The Equifax data breach hit the headlines once again this week, as those affected got the chance to make their financial claim on the company.
An example of continuing bad news for the company, after the 2017 breach was blamed on a configuration problem, it cost the company $700m to settle with the Federal Trade Commission (FTC) last month after it was revealed in May that cleanup costs have gone well over a billion dollars.
This week the breach rolled into a new era, as the affected public was able to claim some money back from Equifax. Bearing in mind that a reported 147 million people were impacted by the breach, you would expect the company to be prepared for a large number of claims.
An official website was launched to allow people to select either a $125 payment or “at least four years of three-bureau credit monitoring, offered through Experian.” Even if those affected had signed up for credit monitoring, the claim for $125 could be made to cover that out-of-pocket expense.
The website said that the deadline for current losses was January 22, 2020, and for future losses it was January 22, 2024.
The option received plenty of column inches, and even noted congresswoman Alexandria Ocasio-Cortez backed the right to make a claim.
Even on the website, Equifax seemed to be preparing itself for a flurry of requests. The homepage read: “Based on the number of potentially valid claims that have been submitted to date, payments for time spent and alternative compensation of up to $125 likely will be substantially lowered and will be distributed on a proportional basis if the settlement becomes final. Depending on the number of additional valid claims filed, the amount you receive may be a small percentage of your initial claim.”
That prediction came true, as by Thursday of this week the money in the pot had reportedly run out. Despite $425m of the $700m settlement being put aside for credit monitoring for the victims, the FTC issued a warning that claimants should opt for the credit monitoring option instead, as the cash payments were capped at $31m.

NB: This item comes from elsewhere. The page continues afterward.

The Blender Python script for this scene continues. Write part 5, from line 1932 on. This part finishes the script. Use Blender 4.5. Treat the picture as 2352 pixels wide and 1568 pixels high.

Robert Schoshinski, assistant director of the privacy and identity protection division at the FTC, said: “A large number of claims for cash instead of credit monitoring means only one thing: each person who takes the money option will wind up only getting a small amount of money. Nowhere near the $125 they could have gotten if there hadn’t been such an enormous number of claims filed.”
Quite simply, there were more claims than they expected and the first assessment seemed to determine that they were never going to fund the $125 payment to all of those wanted it. After all, even a Brit like me would rather have $125 (around £100 at current exchange rates) than not, and I can only assume those affected felt the same.
The incident continues to be bad for Equifax and will leave a bitter taste in the mouths of those who thought that there could be some sort of financial conclusion to the breach. Instead, it is more bad news and more dissatisfaction for those affected.